Unfortunately for the Republican ticket, nonpartisan analysts trying to model Romney's proposals did. And the picture they painted wasn't a pretty one. Even after assuming the closure of tax loopholes and deductions which disproportionately favor the rich, the Tax Policy Center forecast that President Romney would end up cutting taxes for the richest five percent of earners while increasing the tax bill for the other 95 percent of Americans. It's no wonder Ezra Klein concluded that "'broadening the base and lowering the rates' is anti-family tax reform," adding:
"The size of the tax cut he's proposing for the rich is larger than all of the tax expenditures that go to the rich put together. As such, it is mathematically impossible for him to keep his promise to make sure the top one percent keeps paying the same or more."
Romney stuck to his line, assuring voters those gains for the gilded class weren't true because no one could predict what his plan would do. During an appearance on CNBC, he went for the full ostrich:
"So I haven't laid out all of the details about how we're going to deal with each deduction, so I think it's kind of interesting for the groups to try and score it, because frankly it can't be scored, because those kinds of details will have to be worked out with Congress, and we have a wide array of options."
In response, the Post's Klein could only shake his head:
"Let's be clear on this: A tax plan that can't be scored because it doesn't include sufficient details is not a plan. It's a gesture towards a plan, or a statement of intended direction, or perhaps an unusually wonky daydream. But it's not a plan."
It's certainly not plan, but instead a fraud. Yet just days after Barack Obama vanquished his Republican opponent, Missouri Republican Senator Roy Blunt suggested the President make the Republican scam his own. "Look at ways to increase revenue by one growing the economy" he said on Fox News, "and two, maybe look at the tax code, just like Governor Romney suggested, you look at the tax code and increase revenue without increasing taxes." House Majority Leader Eric Cantor agreed:
"What would be best is a fundamental reform of the tax code that lowers rates, broadens the base, makes America's business competitive again, and reduces the burden imposed by taxes on work and investment."

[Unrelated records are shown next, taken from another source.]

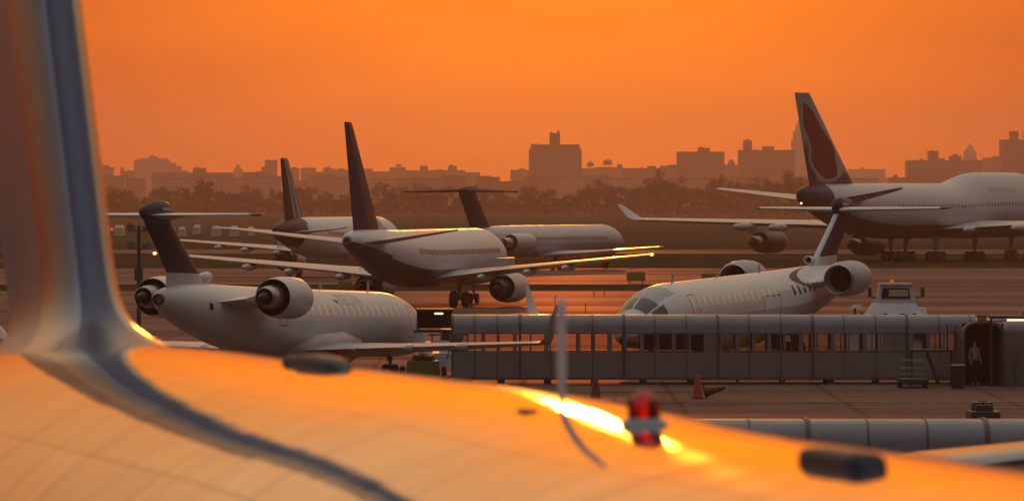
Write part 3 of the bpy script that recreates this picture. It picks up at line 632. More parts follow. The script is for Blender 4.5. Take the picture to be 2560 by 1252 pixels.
# ------------------------------------------------------------------ walkways
def walkway(px0, px1, D, label, joints, span, views=None, clear=None, solid=()):
    """ground-level covered passenger corridor along x; modules between joints (pixel columns)"""
    x0, x1 = wx(px0, D), wx(px1, D); root = thing('covered_walkway', (x0, D + 1.2, 0), label, 'walkway')
    L = x1 - x0; W = 2.4; arc = []
    for k in range(17):
        a = math.pi * k / 16; arc.append((-math.copysign(abs(math.cos(a)) ** .5, math.cos(a)) * W/2, 2.06 + .72 * math.sin(a) ** .66))
    prof = [(-W/2, 2.06)] + arc[1:-1] + [(W/2, 2.06)]
    inner = [(y*.95, z - .05 if z > 2.1 else z) for y, z in prof][::-1]
    mb = MB(); ring = [y for y in prof + inner]
    mb.shell([[(x, y, z) for y, z in ring] for x in (0, L)]); mb.build('roof', [WALKR], root, 35)
    # narrow flat cap seams along the roof
    fl = MB(); fl.box((L/2, 0, .22), (L, W - .06, .08)); fl.build('floor_deck', INTER, root, 0)
    for s, nm in ((-1, 'near'), (1, 'far')):
        lw = MB(); lw.box((L/2, s*(W/2 - .03), .775), (L, .06, 1.03)); lw.build('lower_wall', [WALKW], root, 0)
        hd = MB(); hd.box((L/2, s*(W/2 - .04), 2.05), (L, .05, .06)); hd.build('window_head', [POSTM], root, 0)
    for i, p in enumerate(joints):
        x = wx(p, D) - x0; jb = MB(); o = .035
        big = (i % 3 == 0)
        w = .05 if big else .022; o = .03 if big else .012
        rg = [(y*(1 + o/1.2), z + o) for y, z in prof]; rg = [(rg[0][0], .26)] + rg + [(rg[-1][0], .26)]
        inn = [(y*.99, z - .01) for y, z in [(prof[0][0], .26)] + prof + [(prof[-1][0], .26)]][::-1]
        jb.shell([[(x - w, y, z) for y, z in rg + inn], [(x + w, y, z) for y, z in rg + inn]]); jb.build('joint_rib', RIBM, root, 0)
    # windows: posts and panes at a regular pitch
    n = int(L / span); 
    for i in range(n + 1):
        x = min(L - .05, i * L / n)
        for s in (-1, 1):
            pb = MB(); pb.box((x, s*(W/2 - .045), 1.665), (.09 if i % 2 else .16, .08, .71)); pb.build('window_post', POSTM, root, 0)
        if i == n: break
        xc = x + L/n/2; px = 1280 + (x0 + xc) / D * F
        w = L/n - .14
        open_ = any(a <= px <= b for a, b in clear) if clear else True
        if not any(a <= px <= b for a, b in solid):
            gl = MB(); gl.box((xc, -(W/2 - .05), 1.665), (w, .012, .71)); gl.build('window_pane', GLASS, root, 0)
        else:
            gl = MB(); gl.box((xc, -(W/2 - .05), 1.665), (w, .03, .71)); gl.build('blank_panel', WALKW, root, 0)
        if open_:
            gl = MB(); gl.box((xc, W/2 - .05, 1.665), (w, .012, .71)); gl.build('window_pane', GLASS, root, 0)
        else:
            gl = MB(); gl.box((xc, W/2 - .05, 1.665), (w, .03, .71)); gl.build('blank_panel', INTER, root, 0)
    k = max(2, int(L / 1.9))
    for i in range(k + 1):
        x = .2 + (L - .4) * i / k
        for s in (-1, 1):
            ft = MB(); ft.box((x + random.uniform(-.1, .1), s*(W/2 - .2), .09), (random.choice((.1, .16, .3)), .18, .18)); ft.build('support_foot', DSTEEL, root, 0)
    return root, L
DW = 242
wk, LW = walkway(1128, 2440, DW, 'long covered walkway with grey rounded roof and window band in front of the regional jet', [1131, 1187, 1243, 1300, 1376, 1481, 1560, 1637, 1716, 1795, 1873, 1952, 2032, 2110, 2189, 2268, 2348, 2426], 1.28/2,
        clear=[(1140, 1600), (1775, 1925), (1960, 2430)], solid=[(1770, 1822), (2215, 2268)])
wk2, _ = walkway(1560, 2760, 127, 'nearer covered walkway at the lower right, only its rounded roof showing above the metal fuselage', [1578, 1728, 1875, 2022, 2172, 2320, 2470, 2620], 1.28/2, clear=[(0, 5000)])

# arched end section coming towards the camera
def arch():
    px, D = 2452, 241.0; root = thing('walkway_vestibule', (wx(px, D), D - 1.35, 0), 'arched walkway end with a dark open doorway and person inside, beside the stairs', 'walkway')
    ang = R(-58); # the tube runs off to the right and away
    W, H = 1.55, 2.52; prof = []
    for k in range(17):
        a = math.pi * k / 16; prof.append((-W/2*math.copysign(abs(math.cos(a))**.6, math.cos(a)), H - .42 + .42*math.sin(a)))
    prof = [(-W/2, .02)] + prof + [(W/2, .02)]
    inn = [(y*.93, z - .05 if z > 1 else z) for y, z in prof][::-1]
    d = Vector((math.cos(R(24)), math.sin(R(24)), 0)); 
    mb = MB(); mb.shell([[(y, t, z) for y, z in prof + inn] for t in (0, .5, 1.0, 1.55)]); mb.build('entrance_tunnel', WALKW, root, 40)
    # the tube itself runs off to the right from the doorway
    mb = MB(); rings = []
    for k in range(13):
        sc = 1 + (.018 if k % 2 else 0); rings.append([(W/2 + .04 + .38*k, .80 + y*sc, z*(1 if z < .1 else sc)) for y, z in prof + inn])
    mb.shell(rings); mb.build('tube_shell', WALKW, root, 40)
    fr = MB(); rg = [(y*1.03, z + .04 if z > .1 else z) for y, z in prof]
    fr.shell([[(y, -.08, z) for y, z in rg + inn], [(y, .0, z) for y, z in rg + inn]]); fr.build('door_frame', RIBM, root, 0)
    bk = MB(); bk.box((0, 1.53, 1.25), (W*.94, .04, 2.45)); bk.build('doorway_shade_back', BLACK, root, 0)  # dark interior put into the colour: back wall and floor painted black
    fl = MB(); fl.box((0, .75, .03), (W*.92, 1.5, .04)); fl.build('floor_deck', BLACK, root, 0)
    bx = MB(); bx.box((-.06, .0, H + .16), (.36, .3, .32)); bx.build('roof_lamp_housing', OCHRE, root, 0)
    ps = MB(); ps.tube([(-W/2 - .1, -.15, 0), (-W/2 - .1, -.15, 1.9)], .035); ps.build('door_post', STEEL, root)
    ps = MB(); ps.tube([(W/2 + .55, -.12, 0), (W/2 + .55, -.12, 1.3)], .05); ps.build('door_post', STEEL, root)
    return root
arch()
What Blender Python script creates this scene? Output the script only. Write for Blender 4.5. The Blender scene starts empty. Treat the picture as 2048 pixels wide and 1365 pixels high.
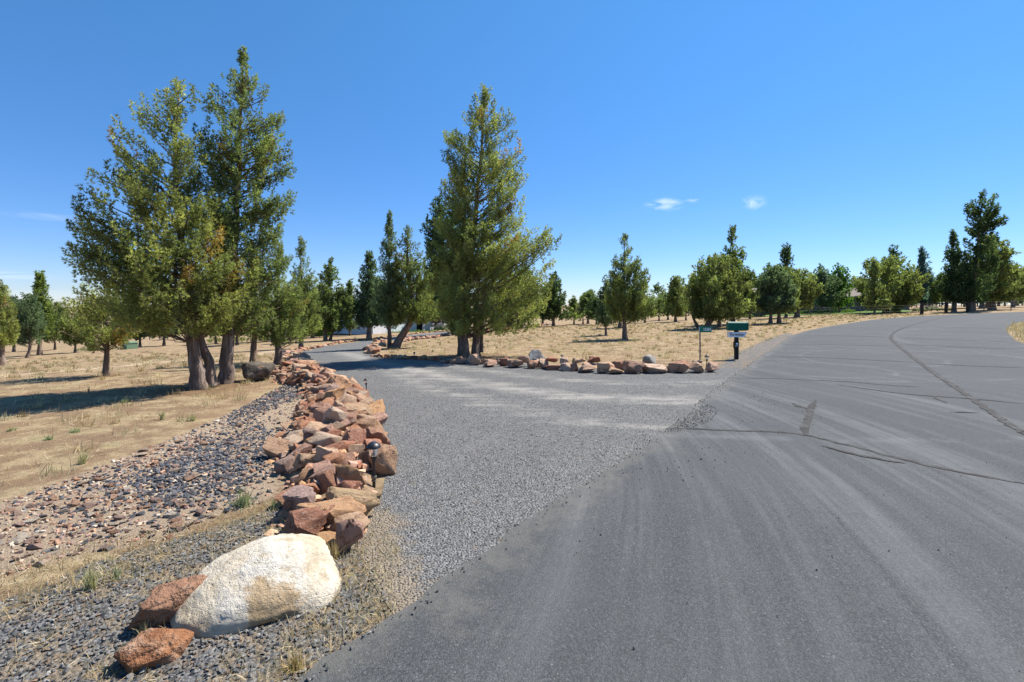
import bpy, bmesh, math, random
import numpy as np
from mathutils import Vector, Matrix, noise
from mathutils.geometry import delaunay_2d_cdt

random.seed(7)
RNG = np.random.default_rng(7)
S = bpy.context.scene
COL = S.collection

# ------------------------------------------------------------------ camera, sky, sun, exposure
CAM_H, FPX, HOR, CX = 1.7, 970.0, 610.0, 1024.0
cd = bpy.data.cameras.new('camera')
cam = bpy.data.objects.new('camera', cd)
COL.objects.link(cam)
cam.location = (0, 0, CAM_H)
cam.rotation_euler = (math.radians(90), 0, 0)
cd.sensor_width = 36
cd.lens = FPX / 2048 * 36
cd.shift_y = -(682.5 - HOR) / 2048
cd.clip_start = 0.05
cd.clip_end = 6000
S.camera = cam

SUN_AZ, SUN_EL = math.radians(54), math.radians(54)
world = bpy.data.worlds.new('World')
S.world = world
world.use_nodes = True
wn, wl = world.node_tree.nodes, world.node_tree.links
wn.clear()
w_out = wn.new('ShaderNodeOutputWorld')
w_bg = wn.new('ShaderNodeBackground')
w_sky = wn.new('ShaderNodeTexSky')
w_sky.sky_type = 'NISHITA'
w_sky.sun_disc = False
w_sky.sun_elevation = SUN_EL
w_sky.sun_rotation = SUN_AZ
w_sky.altitude = 1000
w_sky.air_density = 1.0
w_sky.dust_density = 0.0
w_sky.ozone_density = 3.0
w_bg.inputs['Strength'].default_value = 0.107
w_hs = wn.new('ShaderNodeHueSaturation')
w_hs.inputs['Saturation'].default_value = 1.23
w_hs.inputs['Hue'].default_value = 0.493
wl.new(w_sky.outputs[0], w_hs.inputs['Color'])


def sky_cloud(col_in, px, py, sx, sy, amount, scale, seed):
    """a wisp of thin cloud fixed to a direction of the sky"""
    d = Vector(((px - CX) / FPX, 1.0, (HOR - py) / FPX)).normalized()
    right = Vector((d.y, -d.x, 0)).normalized()
    up = right.cross(d)
    tc = wn.new('ShaderNodeTexCoord')

    def dot(v, k):
        n = wn.new('ShaderNodeVectorMath'); n.operation = 'DOT_PRODUCT'
        n.inputs[1].default_value = v
        wl.new(tc.outputs['Generated'], n.inputs[0])
        m = wn.new('ShaderNodeMath'); m.operation = 'MULTIPLY'; m.inputs[1].default_value = k
        wl.new(n.outputs['Value'], m.inputs[0])
        return m.outputs[0]
    a, b = dot(right, FPX / sx), dot(up, FPX / sy)
    cmb = wn.new('ShaderNodeCombineXYZ'); wl.new(a, cmb.inputs[0]); wl.new(b, cmb.inputs[1])
    front = dot(d, 1.0)
    ln = wn.new('ShaderNodeVectorMath'); ln.operation = 'LENGTH'; wl.new(cmb.outputs[0], ln.inputs[0])
    fall = wn.new('ShaderNodeMapRange'); fall.interpolation_type = 'SMOOTHSTEP'
    fall.inputs['From Min'].default_value = 1.0; fall.inputs['From Max'].default_value = 0.1
    wl.new(ln.outputs['Value'], fall.inputs['Value'])
    nz = wn.new('ShaderNodeTexNoise'); nz.inputs['Scale'].default_value = scale; nz.inputs['Detail'].default_value = 6
    nz.inputs['Distortion'].default_value = 0.6
    off = wn.new('ShaderNodeVectorMath'); off.operation = 'ADD'; off.inputs[1].default_value = (seed, seed * 2, 0)
    wl.new(cmb.outputs[0], off.inputs[0]); wl.new(off.outputs[0], nz.inputs['Vector'])
    mr = wn.new('ShaderNodeMapRange'); mr.inputs['From Min'].default_value = 0.42; mr.inputs['From Max'].default_value = 0.7
    wl.new(nz.outputs[0], mr.inputs['Value'])
    m = wn.new('ShaderNodeMath'); m.operation = 'MULTIPLY'; wl.new(fall.outputs[0], m.inputs[0]); wl.new(mr.outputs[0], m.inputs[1])
    g = wn.new('ShaderNodeMath'); g.operation = 'GREATER_THAN'; g.inputs[1].default_value = 0.0; wl.new(front, g.inputs[0])
    m2 = wn.new('ShaderNodeMath'); m2.operation = 'MULTIPLY'; wl.new(m.outputs[0], m2.inputs[0]); wl.new(g.outputs[0], m2.inputs[1])
    m3 = wn.new('ShaderNodeMath'); m3.operation = 'MULTIPLY'; m3.inputs[1].default_value = amount; wl.new(m2.outputs[0], m3.inputs[0])
    mix = wn.new('ShaderNodeMix'); mix.data_type = 'RGBA'
    wl.new(m3.outputs[0], mix.inputs[0]); wl.new(col_in, mix.inputs[6])
    mix.inputs[7].default_value = (5.6, 6.0, 6.8, 1)
    return mix.outputs[2]


# the air near the horizon is clear and blue here: one even tint by height above the horizon, all the way round
w_tc = wn.new('ShaderNodeTexCoord')
w_sep = wn.new('ShaderNodeSeparateXYZ'); wl.new(w_tc.outputs['Generated'], w_sep.inputs[0])
w_mr = wn.new('ShaderNodeMapRange'); w_mr.interpolation_type = 'SMOOTHSTEP'
w_mr.inputs['From Min'].default_value = -0.05; w_mr.inputs['From Max'].default_value = 0.75
wl.new(w_sep.outputs[2], w_mr.inputs['Value'])
w_tint = wn.new('ShaderNodeMix'); w_tint.data_type = 'RGBA'
wl.new(w_mr.outputs[0], w_tint.inputs[0])
w_tint.inputs[6].default_value = (0.45, 0.5, 0.7, 1); w_tint.inputs[7].default_value = (0.92, 0.92, 0.95, 1)
w_mul = wn.new('ShaderNodeMix'); w_mul.data_type = 'RGBA'; w_mul.blend_type = 'MULTIPLY'; w_mul.inputs[0].default_value = 1
wl.new(w_hs.outputs[0], w_mul.inputs[6]); wl.new(w_tint.outputs[2], w_mul.inputs[7])
c_ = w_mul.outputs[2]
for args in ((1328, 410, 46, 17, 0.62, 1.3, 1.0), (1385, 402, 20, 6, 0.3, 1.2, 3.0), (1508, 405, 26, 17, 0.42, 1.3, 5.0),
             (85, 432, 60, 9, 0.2, 1.0, 7.0), (20, 552, 70, 8, 0.35, 1.0, 9.0), (60, 590, 120, 12, 0.3, 1.0, 11.0)):
    c_ = sky_cloud(c_, *args)
wl.new(c_, w_bg.inputs['Color'])
wl.new(w_bg.outputs[0], w_out.inputs['Surface'])

sun_d = bpy.data.lights.new('sun', 'SUN')
sun_d.energy = 4.8
sun_d.angle = math.radians(0.5)
sun_d.color = (1.0, 0.95, 0.87)
sun = bpy.data.objects.new('sun', sun_d)
COL.objects.link(sun)
SUNV = Vector((math.sin(SUN_AZ) * math.cos(SUN_EL), math.cos(SUN_AZ) * math.cos(SUN_EL), math.sin(SUN_EL)))
sun.rotation_euler = SUNV.to_track_quat('Z', 'Y').to_euler()
sun.location = (20, 10, 40)

S.view_settings.view_transform = 'Standard'
S.view_settings.look = 'None'
S.view_settings.gamma = 1
S.view_settings.use_curve_mapping = False
S.view_settings.exposure = 1.02
S.render.engine = 'CYCLES'
S.cycles.max_bounces = 6
S.cycles.diffuse_bounces = 4
S.cycles.transparent_max_bounces = 6


# ------------------------------------------------------------------ terrain maths
def terrain(x, y):
    x = np.asarray(x, float); y = np.asarray(y, float)
    r = np.hypot(x, y)
    t = np.clip((r - 9) / 26, 0, 1)
    s = t * t * (3 - 2 * t)
    return s * (0.036 * x - 0.018 * y) * np.minimum(1, 110 / np.maximum(r, 1e-6))


def at(px, py):
    """the ground point seen at a place in the photograph"""
    dx, dz = (px - CX) / FPX, (HOR - py) / FPX
    lo, hi = 0.5, None
    y = 0.5
    while y < 400:
        if CAM_H + dz * y < float(terrain(dx * y, y)):
            hi = y
            break
        lo = y
        y *= 1.04
    if hi is None:
        hi = 400
        lo = hi
    for _ in range(30):
        m = (lo + hi) / 2
        if CAM_H + dz * m < float(terrain(dx * m, m)):
            hi = m
        else:
            lo = m
    return Vector((dx * lo, lo, float(terrain(dx * lo, lo))))


def atd(px, d):
    x = (px - CX) / FPX * d
    return Vector((x, d, float(terrain(x, d))))


def poly(pxs):
    return np.array([at(*p)[:2] if len(p) == 2 else p[:2] for p in pxs])   # a third item marks a world point


def inside(P, pts):
    x, y = pts[:, 0], pts[:, 1]
    res = np.zeros(len(pts), bool)
    n = len(P)
    for i in range(n):
        x0, y0 = P[i]; x1, y1 = P[(i + 1) % n]
        c = ((y0 > y) != (y1 > y))
        xi = (x1 - x0) * (y - y0) / (y1 - y0 + 1e-12) + x0
        res ^= c & (x < xi)
    return res


def edge_dist(P, pts, closed=True):
    d = np.full(len(pts), 1e9)
    n = len(P)
    for i in range(n if closed else n - 1):
        a = P[i]; b = P[(i + 1) % n]
        ab = b - a
        t = np.clip(((pts - a) @ ab) / (ab @ ab + 1e-12), 0, 1)
        q = a + t[:, None] * ab
        d = np.minimum(d, np.hypot(*(pts - q).T))
    return d


def soft_mask(P, pts, w):
    d = edge_dist(P, pts)
    sd = np.where(inside(P, pts), d, -d)
    return np.clip(sd / w * 0.5 + 0.5, 0, 1)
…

But by September, Cantor didn't even include tax reform in his list of priorities for House Republicans. As for Paul Ryan, next week he has a compromise budget proposal to work on with Democratic Senator Patty Murray, a task he must complete to avoid another embarrassing government shutdown for the GOP. And after that, he has a 2016 presidential campaign to contemplate. All of which means the Republicans' three-year tax reform scheme is, at best, on the backburner. As Politico concluded, Camp and House Budget Committee Chairman Paul Ryan did not make it any easier on themselves:
Lawmakers had no idea how they'd make the math work. It would be a mammoth task, forcing them to dig into big, popular middle-class tax breaks.
Or, to put it another way, tax reform is dead. Long live tax reform.